House debates
Wednesday, 18 March 2015
Matters of Public Importance
Budget
3:46 pm
Craig Kelly (Hughes, Liberal Party) Share this | Hansard source
It is a great pleasure to speak on this matter of public importance on the subject of every Australian. On the debate we are having in parliament and the media today about cuts, I would like to make an analogy. Imagine there is a house where the gardens are neat and the lawns are mowed. It is neat and tidy inside. The furniture is all in good condition. All the bills are paid and up to date. Then a rogue tenant moves in and, over a period of six years, he has a series of wild parties. He invites all his mates around and he absolutely trashes the place. Finally, after six years, he is evicted. On the way out, he barricades the door and he sets fire to the place. Then this rogue tenant come arsonist walks across the road and sits on the other side in the gutter. As the fire brigade rolls up, he starts to heckle. As the fire brigade comes up and parks on the grass, he yells out, 'Don't park there! Look at the mess they're making on the grass.' The fire brigade have to knock down the door that has been barricaded. The rogue tenant sitting in the gutter on the other side yells out, 'Look at the damage they are doing to the door. Look at the mud that they are walking through on the carpet. Look at the water damage they are causing to the house.' That is an analogy of exactly what the Labor Party's governance did to this nation during their six years in government. For six years, the Labor Party trashed the governance of this country and trashed the budget, so every single cut should be hoisted back on the Labor Party.

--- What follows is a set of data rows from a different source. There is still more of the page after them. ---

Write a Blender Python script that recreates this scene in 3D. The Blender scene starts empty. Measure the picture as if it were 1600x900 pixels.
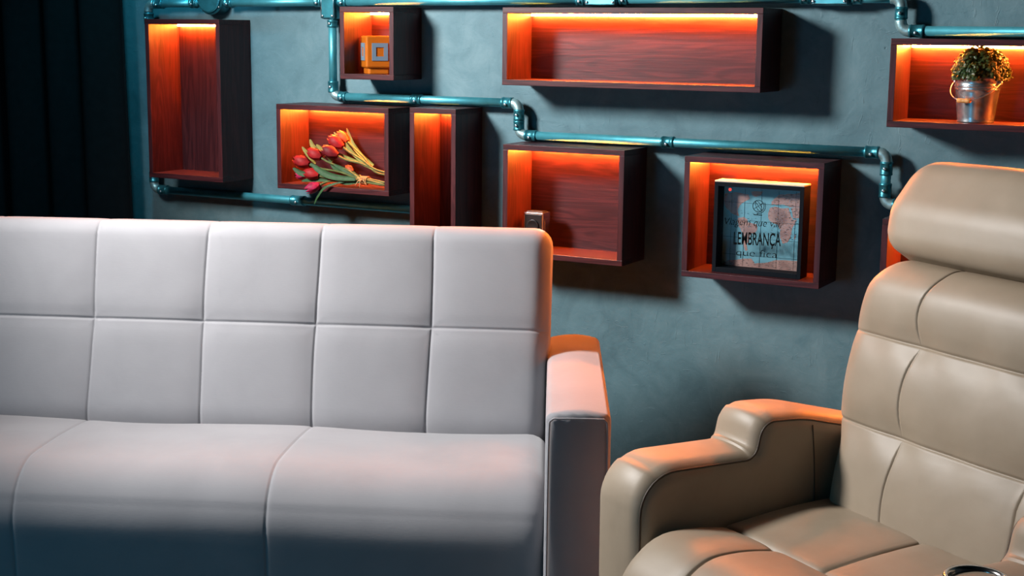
import bpy, bmesh, math, random
from mathutils import Vector, Matrix
from mathutils.geometry import tessellate_polygon
random.seed(7)
sc = bpy.context.scene
COL = sc.collection
PI = math.pi

# ------------------------------------------------------------------ objects
def link(o, parent=None):
    COL.objects.link(o)
    if parent is not None:
        o.parent = parent
    return o

def tag(o, label=None, cat=None, group=None, kind=None):
    if label: o['label'] = label
    if cat: o['category'] = cat
    if group: o['group'] = group
    if kind: o['kind'] = kind
    return o

def thing(name, label, cat, loc=(0, 0, 0), rz=0.0, group=None):
    o = bpy.data.objects.new(name, None)
    o.empty_display_size = 0.05
    o.location = loc
    o.rotation_euler = (0, 0, rz)
    link(o)
    return tag(o, label, cat, group)

def mesh(name, verts, faces, mat, parent=None, smooth=True):
    me = bpy.data.meshes.new(name)
    me.from_pydata([tuple(v) for v in verts], [], faces)
    bm = bmesh.new(); bm.from_mesh(me)
    bmesh.ops.recalc_face_normals(bm, faces=bm.faces)
    bm.to_mesh(me); bm.free()
    if smooth:
        me.polygons.foreach_set('use_smooth', [True] * len(me.polygons))
    me.materials.append(mat)
    return link(bpy.data.objects.new(name, me), parent)

def obj_bm(name, bm, mat, parent=None, smooth=False):
    bmesh.ops.recalc_face_normals(bm, faces=bm.faces)
    me = bpy.data.meshes.new(name)
    bm.to_mesh(me); bm.free()
    if smooth:
        me.polygons.foreach_set('use_smooth', [True] * len(me.polygons))
    me.materials.append(mat)
    return link(bpy.data.objects.new(name, me), parent)

def add_box(bm, a, b, bev=0.0, seg=2):
    """axis aligned box between corners a and b added to bm, edges bevelled"""
    t = bmesh.new()
    bmesh.ops.create_cube(t, size=1.0)
    for v in t.verts:
        v.co = Vector([(a[i] + b[i]) / 2 + v.co[i] * (b[i] - a[i]) for i in range(3)])
    if bev > 0:
        bmesh.ops.bevel(t, geom=list(t.edges), offset=bev, segments=seg, profile=0.5, affect='EDGES')
    merge(bm, t)

def merge(bm, t):
    m = {}
    for v in t.verts: m[v] = bm.verts.new(v.co)
    for f in t.faces:
        try: bm.faces.new([m[v] for v in f.verts])
        except ValueError: pass
    t.free()

def box(name, a, b, mat, parent=None, bev=0.0, seg=2):
    bm = bmesh.new(); add_box(bm, a, b, bev, seg)
    return obj_bm(name, bm, mat, parent)

def tube_geo(pts, r, n=12, cap=True, closed=False):
    """swept tube through pts; r is a number or a list"""
    pts = [Vector(p) for p in pts]
    N = len(pts)
    R = r if isinstance(r, (list, tuple)) else [r] * N
    V, Fc = [], []
    up = None
    for i, p in enumerate(pts):
        if closed: t = pts[(i + 1) % N] - pts[i - 1]
        else: t = pts[min(i + 1, N - 1)] - pts[max(i - 1, 0)]
        t.normalize()
        if up is None:
            up = Vector((0, 0, 1)) if abs(t.z) < 0.9 else Vector((1, 0, 0))
        a = (up - t * up.dot(t)).normalized(); b = t.cross(a); up = a
        for k in range(n):
            w = 2 * PI * k / n
            V.append(p + (a * math.cos(w) + b * math.sin(w)) * R[i])
    for i in range(N if closed else N - 1):
        j = (i + 1) % N
        for k in range(n):
            l = (k + 1) % n
            Fc.append((i * n + k, i * n + l, j * n + l, j * n + k))
    if cap and not closed:
        Fc.append(tuple(range(n))[::-1]); Fc.append(tuple((N - 1) * n + k for k in range(n)))
    return V, Fc

def join_geo(parts):
    V, Fc = [], []
    for v, f in parts:
        o = len(V); V += list(v); Fc += [tuple(i + o for i in q) for q in f]
    return V, Fc

def tube(name, pts, r, mat, parent=None, n=12, closed=False):
    v, f = tube_geo(pts, r, n, closed=closed)
    return mesh(name, v, f, mat, parent)

def lathe_geo(prof, n=40, center=(0, 0)):
    V, Fc = [], []
    for (r, z) in prof:
        for k in range(n):
            w = 2 * PI * k / n
            V.append((center[0] + r * math.cos(w), center[1] + r * math.sin(w), z))
    for i in range(len(prof) - 1):
        for k in range(n):
            l = (k + 1) % n
            Fc.append((i * n + k, i * n + l, (i + 1) * n + l, (i + 1) * n + k))
    return V, Fc

def bez(P, n=14):
    P = [Vector(p) for p in P]
    out = []
    for i in range(n + 1):
        t = i / n
        if len(P) == 4:
            out.append((1 - t) ** 3 * P[0] + 3 * t * (1 - t) ** 2 * P[1] + 3 * t * t * (1 - t) * P[2] + t ** 3 * P[3])
        else:
            out.append((1 - t) ** 2 * P[0] + 2 * t * (1 - t) * P[1] + t * t * P[2])
    return out

def catmull(P, n=6):
    P = [Vector(p) for p in P]
    Q = [2 * P[0] - P[1]] + P + [2 * P[-1] - P[-2]]
    out = []
    for i in range(1, len(Q) - 2):
        a, b, c, d = Q[i - 1], Q[i], Q[i + 1], Q[i + 2]
        for k in range(n):
            t = k / n
            out.append(0.5 * ((2 * b) + (c - a) * t + (2 * a - 5 * b + 4 * c - d) * t * t + (3 * b - a - 3 * c + d) * t ** 3))
    out.append(P[-1])
    return out

# -------- upholstery: a closed side profile (y, z) with rounded corners swept along x, ends rounded, seams pressed in
def rounded_poly(pts, radii, step=0.016, seg=7):
    n = len(pts); out = []
    for i in range(n):
        p, a, b = Vector(pts[i]), Vector(pts[i - 1]), Vector(pts[(i + 1) % n])
        r = radii[i]
        d1, d2 = (a - p).normalized(), (b - p).normalized()
        ang = d1.angle(d2)
        t = min(r / math.tan(ang / 2), (a - p).length * 0.48, (b - p).length * 0.48)
        if r <= 0.0005:
            out.append(p); continue
        rr = t * math.tan(ang / 2)
        c = p + (d1 + d2).normalized() * (rr / math.sin(ang / 2))
        s, e = p + d1 * t - c, p + d2 * t - c
        a0 = math.atan2(s.y, s.x); a1 = math.atan2(e.y, e.x)
        da = (a1 - a0 + PI) % (2 * PI) - PI
        for k in range(seg + 1):
            w = a0 + da * k / seg
            out.append(c + Vector((math.cos(w), math.sin(w))) * rr)
    res = []
    for i in range(len(out)):
        p, q = out[i], out[(i + 1) % len(out)]
        L = (q - p).length
        m = max(1, int(math.ceil(L / step)))
        for k in range(m):
            res.append(p + (q - p) * (k / m))
    return res

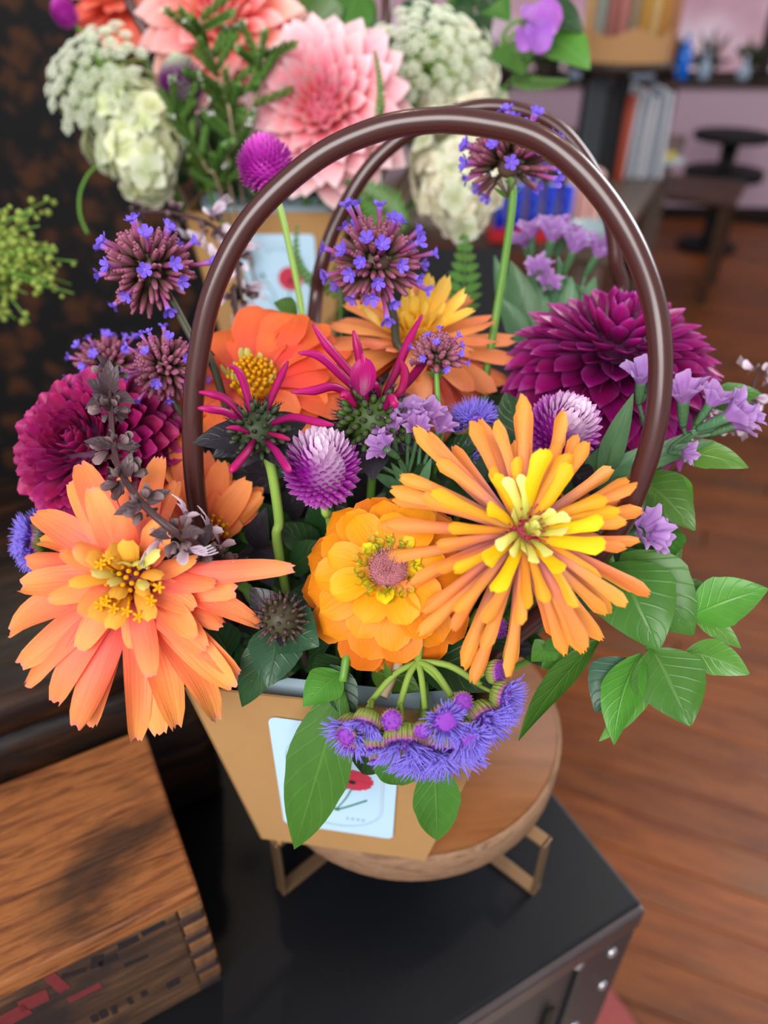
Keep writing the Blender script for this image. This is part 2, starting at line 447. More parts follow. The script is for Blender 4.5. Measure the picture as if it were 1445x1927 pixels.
# ---- dark patterned wall panel behind on the left
t = NT('dark_floral_wallpaper')
tc = t.n('ShaderNodeTexCoord')
vo = t.n('ShaderNodeTexVoronoi'); vo.inputs['Scale'].default_value = 25; vo.inputs['Randomness'].default_value = 1.0
n2 = t.n('ShaderNodeTexNoise'); n2.inputs['Scale'].default_value = 38; n2.inputs['Detail'].default_value = 4
mx = t.n('ShaderNodeVectorMath', operation='ADD'); sc = t.n('ShaderNodeVectorMath', operation='SCALE'); sc.inputs['Scale'].default_value = .05
t.l(tc.outputs['Object'], n2.inputs['Vector']); t.l(n2.outputs['Color'], sc.inputs[0]); t.l(tc.outputs['Object'], mx.inputs[0]); t.l(sc.outputs[0], mx.inputs[1]); t.l(mx.outputs[0], vo.inputs['Vector'])
f = t.ramp(vo.outputs['Distance'], [(.0, (1, 1, 1, 1)), (.34, (.8, .8, .8, 1)), (.56, (.0, .0, .0, 1))])
f = t.math('MULTIPLY', f, t.ramp(n2.outputs[0], [(.28, (0, 0, 0, 1)), (.5, (1, 1, 1, 1))]))
mFloral = t.finish(t.mix(f, '#080609', '#40220e'), .75, .25)
flat_put('wall_left', MB().box(1.7, .03, 1.9, Matrix.Translation((-.87, 1.09, .95))), mFloral, kind='structure')['label'] = 'dark panel patterned with brown flowers behind the rear bouquet'

# ---- rug corner
mRugRed = m_plain('faded_red_rug_wool', '#8e4a48', .95, .1, 0, .25, 140, bump=.5)
mRugCream = m_plain('cream_rug_wool', '#a89684', .95, .1, 0, .2, 140, bump=.5)
rg = thing('rug', 'red and cream woven rug on the floor under the black trunk', 'rug', (.2, .2, .001))
def rugm(x, y): return mat3(BX, BY, BZ, Vector((.339, .495, .005)) - BX * x + BY * y)
flat_put('border', MB().box(.07, 1.0, .008, None, .002), mRugRed, rg, rugm(.035, -.5), label='faded red border band')
flat_put('field', MB().box(.83, 1.0, .007, None, .002), mRugCream, rg, rugm(.487, -.5), label='cream woven field')

# ---- black trunk
mTrunk = m_plain('black_painted_metal', '#080a10', .45, .28, 0, .35, 25, bump=.15)
mTrunkF = m_plain('grey_trunk_front', '#2c282c', .5, .4, 0, .15, 30, bump=.1)
mRim = m_plain('worn_metal_edge', '#4b4143', .4, .5, 0, .3, 40, metal=.5)
mRivet = m_plain('steel_rivet', '#b9b6bd', .3, .5, metal=.9)
mBlack = m_plain('flat_black_paint', '#08080a', .6, .3)
TC = Vector((.167, .24, 0)); TZ = .765
tk = thing('metal_trunk', 'black metal trunk with riveted corner standing on the plank floor', 'trunk', TC)
flat_put('body', MB().box(1.1, .43, TZ - .02, None, .004), mTrunkF, tk, bmat(TC + BY * .003 - BX * .003, 1.1, .43, TZ - .02))
flat_put('lid', MB().box(1.104, .436, .02, None, .003), mTrunk, tk, bmat(TC + BZ * (TZ - .02), 1.104, .436, .02), label='flat black top of the trunk')
flat_put('front_edge', MB().box(1.108, .008, .022, None, .003), mRim, tk, bmat(TC - BY * .004 + BZ * (TZ - .024), 1.108, .008, .022), label='worn brown metal edge strip')
flat_put('corner_strip', MB().box(.045, .003, TZ - .03, None, .001), mTrunkF, tk, bmat(TC - BY * .0015 + BZ * .002, .045, .003, TZ - .03))
rv = MB().lathe([(.0042, 0), (.0042, .0008), (.003, .0024), (.001, .003)], 12).mesh('rivet', mRivet)
RM = lambda x, z: mat3(BX, BZ, -BY, TC - BX * x - BY * .0015 + BZ * z)
for (x, z) in ((.018, TZ - .045), (.014, TZ - .10), (.03, TZ - .15), (.018, TZ - .22), (.05, TZ - .045 + .018)):
    put('rivet', rv, tk, RM(x, z))
flat_put('slot', MB().box(.007, .002, .13, None, .0005), mBlack, tk, bmat(TC - BX * .058 - BY * .001 + BZ * (TZ - .215), .007, .002, .13), label='dark vertical slot in the trunk front')
flat_put('corner_plate', MB().box(.003, .05, TZ - .03, None, .001), mRim, tk, bmat(TC + BX * .002 + BZ * .002, .003, .05, TZ - .03))

# ---- wooden crate
mCrateTop = m_wood('worn_crate_wood', [(.28, '#2c170b'), (.43, '#784424'), (.55, '#9a5e32'), (.68, '#68391b'), (.8, '#3f2210')], (18, 170, 170), '#1e1814', .6, .3, .06, .6, 14, .58, .70)
mCrateF = m_wood('dark_crate_front_wood', [(.28, '#1d1310'), (.5, '#4c3425'), (.75, '#6f5036')], (18, 150, 150), '#241c20', .65, .3, .06, .5, 22, .48, .62)
mEnd = m_wood('end_grain_wood', [(.3, '#50331f'), (.7, '#7a5232')], (60, 60, 9), None, .7, .3, .25)
CC = Vector((-.0945, .1945, TZ)); CH = .106; CD = .114; CL = .42
cr = thing('wooden_crate', 'worn brown wooden crate with box joints on the black trunk', 'crate', CC)
flat_put('top_board', MB().box(CL, CD, .012, None, .002), mCrateTop, cr, bmat(CC + BZ * (CH - .012), CL, CD, .012), label='scuffed orange brown top board')
flat_put('front_board', MB().box(CL - .014, .012, CH - .0122, None, .0015), mCrateF, cr, bmat(CC - BX * .013 + BY * .0008, CL - .014, .012, CH - .0122), label='dark stained front board with faded stencil marks')
flat_put('back_board', MB().box(CL - .014, .012, CH - .0122, None, .0015), mCrateF, cr, bmat(CC - BX * .013 + BY * (CD - .0128), CL - .014, .012, CH - .0122))
flat_put('side_board', MB().box(.012, CD - .026, CH - .0122, None, .0015), mCrateF, cr, bmat(CC - BX * .0005 + BY * .013, .012, CD - .026, CH - .0122))
nf = 10; fh = (CH - .0122) / nf
fm = MB().box(.0128, .0122, fh - .0012, None, .0012).mesh('box_joint', mEnd, False)
fm2 = MB().box(.0128, .0122, fh - .0012, None, .0012).mesh('box_joint', mCrateF, False)
for i in range(nf):
    put('box_joint', fm if i % 2 else fm2, cr, bmat(CC + BZ * (i * fh) - BX * (.0 if i % 2 else .0009) + BY * .0006, .0128, .0122, fh))
mRed = m_plain('faded_red_stencil_ink', '#6e2a2c', .8, .2, 0, .3, 300); mInk = m_plain('faded_black_stencil_ink', '#261d1f', .8, .2, 0, .3, 300)
for (x, z, sx, sz, m_, an) in ((.0715, .074, .0055, .019, mRed, -8), (.080, .073, .013, .011, mRed, 6), (.090, .068, .013, .012, mRed, -4), (.058, .060, .016, .005, mRed, 3), (.046, .078, .009, .006, mInk, 0), (.052, .080, .006, .010, mInk, 15), (.034, .085, .010, .006, mInk, 4), (.020, .087, .012, .005, mInk, -3),
                           (.066, .028, .0035, .009, mInk, 0), (.0612, .0275, .004, .010, mInk, 0), (.0563, .026, .003, .010, mInk, 6), (.048, .027, .0025, .009, mInk, -4), (.040, .028, .0035, .007, mInk, 0), (.023, .022, .007, .008, mInk, 0), (.033, .066, .012, .004, mInk, 8), (.060, .083, .012, .004, mInk, 22)):
    flat_put('stencil_mark', MB().box(sx, .0005, sz, Matrix.Rotation(math.radians(an), 4, 'Y'), 0), m_, cr, bmat(CC - BX * x + BY * .0006 + BZ * z, sx, .0005, sz))

# ---- dark chest behind the crate
mChest = m_wood('dark_glossy_chest_wood', [(.3, '#0b0605'), (.5, '#190d09'), (.62, '#341b0b'), (.8, '#0f0907')], (16, 90, 90), '#0a0807', .34, .5, .04, .6, 7, .5, .7)
HC = Vector((-.1125, .318, TZ)); HH = .165
ch = thing('wooden_chest', 'dark glossy brown wooden chest behind the crate on the trunk', 'chest', HC)
flat_put('body', MB().box(.6, .235, HH - .03, None, .012), mChest, ch, bmat(HC, .6, .235, HH - .03), smooth=True)
flat_put('lid', MB().box(.604, .239, .0285, None, .009), mChest, ch, bmat(HC + BX * .002 - BY * .002 + BZ * (HH - .029), .604, .239, .0285), smooth=True)

# ---- round stand
mDisc = m_wood('round_stand_wood', [(.3, '#583214'), (.5, '#70421d'), (.7, '#7e4e28')], (10, 60, 10), None, .5, .2, .02, .1)
mBark = m_wood('rough_stand_rim_wood', [(.3, '#5f4534'), (.5, '#8a6a52'), (.72, '#705340')], (60, 60, 260), None, .75, .2, .02, .6)
mGold = m_plain('brushed_bronze_metal', '#9a7a5c', .35, .5, metal=.75)
DC = Vector((.016, .3225, 0)); DZ = .85
st = thing('display_stand', 'round wooden display stand on square metal legs under the front bouquet', 'stand', (DC.x, DC.y, TZ))
T0 = Matrix.Translation((DC.x, DC.y, DZ))
put('disc', MB().lathe([(.0985, -.0275), (.1005, -.024), (.101, -.004), (.0985, -.0012)], 64).mesh('disc', mBark), st, T0, label='pale rough edge of the round disc')
put('disc_top', MB().lathe([(.0985, -.0012), (.0975, 0)], 64).mesh('disc_top', mDisc), st, T0, label='polished brown wood top')
def leg_loop(ang):
    """flat bar bent into a square loop standing radially"""
    e = Vector((math.cos(ang), math.sin(ang), 0)); s_ = Vector((-e.y, e.x, 0)); hh = DZ - .0275 - TZ
    mb = MB(); lw, bt = .009, .0024
    for (x, z, sx, sz) in ((-.001, hh / 2, bt, hh), (-.052, hh / 2, bt, hh), (-.0265, bt / 2, .054, bt), (-.0265, hh - bt / 2, .054, bt)):
        mb.box(sx, lw, sz, Matrix.Translation((x, 0, z)), .0006)
    return mb, mat3(e, s_, BZ, Vector((DC.x, DC.y, TZ)) + e * .112)
for a in (222, 318, 42, 138):
    mb, M_ = leg_loop(math.radians(a)); flat_put('leg', mb, mGold, st, M_)

# ---- kraft flower bags
mKraft = m_plain('kraft_cardboard', '#a88052', .75, .2, 0, .05, 120, bump=.05)
mKraftIn = m_plain('kraft_cardboard_inside', '#9a744a', .8, .2)
mHandle = m_plain('brown_plastic_tube', '#42211f', .27, .5, coat=.12)
mCard = m_plain('white_card', '#b9d8ee', .5, .3)
mLine = m_plain('grey_print_ink', '#a9b3c2', .6); mText = m_plain('grey_text_ink', '#9aa3b0', .6)
mInkG = m_plain('green_print_ink', '#2f6e55', .6); mInkR = m_plain('red_print_ink', '#c2354e', .6); mInkP = m_plain('pale_pink_print_ink', '#d9b9c8', .6); mInkB = m_plain('black_print_ink', '#2a1a22', .6)
mLiner = m_plain('clear_blue_white_liner', '#b8d2e0', .3, .5, .3)
_gl = {}
def glyph(chh):
    if chh not in _gl:
        cu = bpy.data.curves.new('glyph', 'FONT'); cu.body = chh; cu.size = 1; cu.align_x = 'CENTER'; cu.extrude = .01
        o = bpy.data.objects.new('glyph', cu); COL.objects.link(o)
        dg = bpy.context.evaluated_depsgraph_get(); me = bpy.data.meshes.new_from_object(o.evaluated_get(dg))
        _gl[chh] = ([v.co[:] for v in me.vertices], [tuple(p.vertices) for p in me.polygons])
        bpy.data.objects.remove(o); bpy.data.meshes.remove(me); bpy.data.curves.remove(cu)
    return _gl[chh]

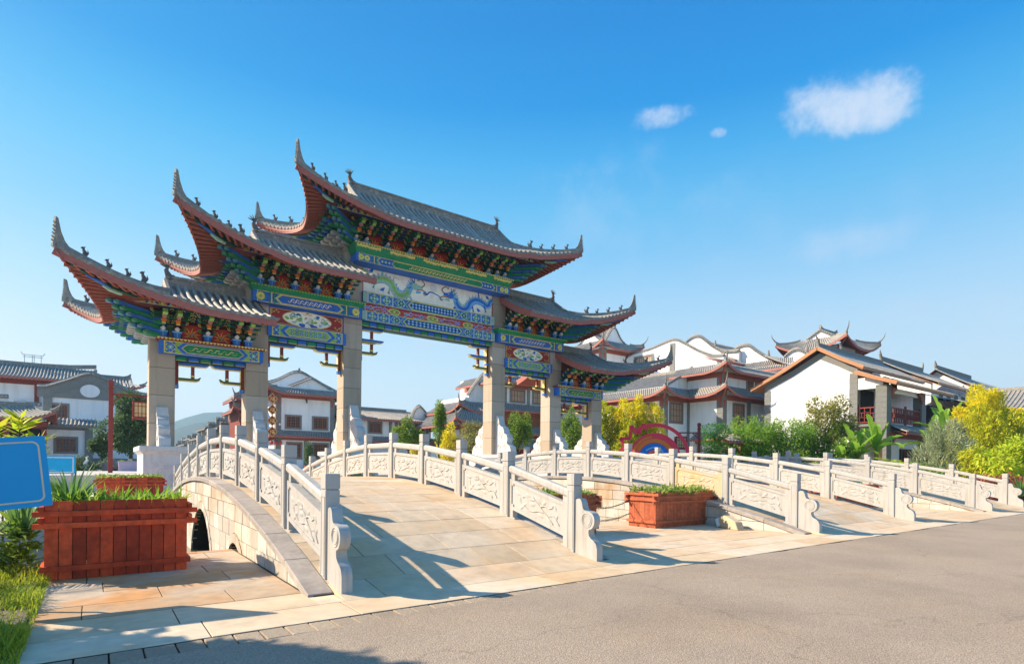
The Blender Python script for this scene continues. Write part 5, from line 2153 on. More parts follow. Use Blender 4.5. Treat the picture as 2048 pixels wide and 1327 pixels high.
def window(t, face, pos, u0, u1, z0, z1, frame='greybrick', pane='curtain', wood='woodbrown', nx=3, nz=4, fw=.16):
    """framed lattice window; face '-y' (u along x, pos = y of the wall) or '-x' (u along y, pos = x of the wall)"""
    def B(b, a0, a1, d0, d1, c0, c1):
        if face == '-y':
            b.box(a0, a1, pos - d1, pos - d0, c0, c1)
        else:
            b.box(pos - d1, pos - d0, a0, a1, c0, c1)
    b = MB()
    B(b, u0 - fw, u1 + fw, -.02, .06, z1, z1 + fw)
    B(b, u0 - fw, u1 + fw, -.02, .06, z0 - fw, z0)
    B(b, u0 - fw, u0, -.02, .06, z0, z1)
    B(b, u1, u1 + fw, -.02, .06, z0, z1)
    w = b.build('window', MT[frame], t)
    p = MB()
    B(p, u0, u1, -.02, .008, z0, z1)
    p.build('pane', MT[pane], w)
    m = MB()
    k = .045
    B(m, u0, u1, .012, .04, z0, z0 + .08)
    B(m, u0, u1, .012, .04, z1 - .08, z1)
    for i in range(nx + 1):
        a = u0 + (u1 - u0) * i / nx
        a = min(max(a - k, u0), u1 - 2 * k)
        B(m, a, a + 2 * k, .010, .042, z0 + .08, z1 - .08)
        if i < nx:
            c = u0 + (u1 - u0) * (i + .5) / nx
            B(m, c - .018, c + .018, .012, .03, z0 + .08, z1 - .08)
    for j in range(1, nz):
        c = z0 + (z1 - z0) * j / nz
        B(m, u0 + .05, u1 - .05, .009, .035, c - .022, c + .022)
    m.build('lattice', MT[wood], w)
    return w


def ring_rows(b, P, ax, r=.075, cap=True):
    """one barrel row appended to builder b (material 1), points eave first"""
    n = len(P)
    ring = [(-1, -.2), (-.6, .75), (0, 1.0), (.6, .75), (1, -.2)]
    base = len(b.v)
    ax = Vector(ax)
    for i, p in enumerate(P):
        d = (P[min(i + 1, n - 1)] - P[max(i - 1, 0)])
        d.normalize()
        up = ax.cross(d)
        if up.z < 0:
            up = -up
        for a, h in ring:
            b.v.append(tuple(p + ax * a * r + up * h * r))
    for i in range(n - 1):
        for j in range(4):
            b.f.append((base + i * 5 + j, base + i * 5 + j + 1, base + (i + 1) * 5 + j + 1, base + (i + 1) * 5 + j))
            b.mi.append(1)
    if cap:
        b.f.append(tuple(base + j for j in range(5)))
        b.mi.append(1)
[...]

Let me give you some facts and figures. During the period from the last coalition budget in 2007-08, a Costello-Howard budget, to the final Labor budget of 2013-14, there was no problem with income. Income actually increased during that period of six years by $68 billion. There was a 23 per cent increase in revenue flowing into the government because we had the mining boom and record commodity prices. We had record prices for our coal and our iron ore, so we had that 23 per cent increase. The problem was not on the revenue side; it was on the expenditure side. That is because the Labor government in that period of six years increased government spending by over 50 per cent. There was a 50 per cent increase in expenditure. We know where it went. It went into the billion dollar blow-out in border protection, the pink batts, the green loans, the $900 cheques to the dead and the set-top box program. I could go on and on. I would need several hours to list all the waste and reckless, politically motivated expenditure of Whitlam-esque proportions of the previous Labor government.
That resulted in turning what was money in our national accounts into a net debt of $245 billion. That comes at a cost. The cost is the interest that we now have to pay on that debt. This year it is a $13.5 billion cost to the budget. The fastest increasing expenditure that we as a government face is the interest on Labor's debt. It was previously zero; it is now $13.5 billion. That works out at $560 for every man, woman and child in this country. For the average household of four, that is $2,200. That is just the interest bill on Labor's debt. We have to work out where that money is going to come from.
We in this country have a choice. There are two things we can do. We can work together as a parliament to work out how we can bring our budget back into balance, because we are currently spending 10 per cent more than we collect in revenue. The members on the other side want to continue to borrow money and steal from future generations of Australians. That is their plan—to have the debt paid by our children and grandchildren. Shame on them. Shame on every single one of them for stealing from our children and grandchildren by running up debt through reckless and wasteful spending. They should admit the reason for the cuts is their reckless and wasteful spending, and we should work together to get this budget back into balance.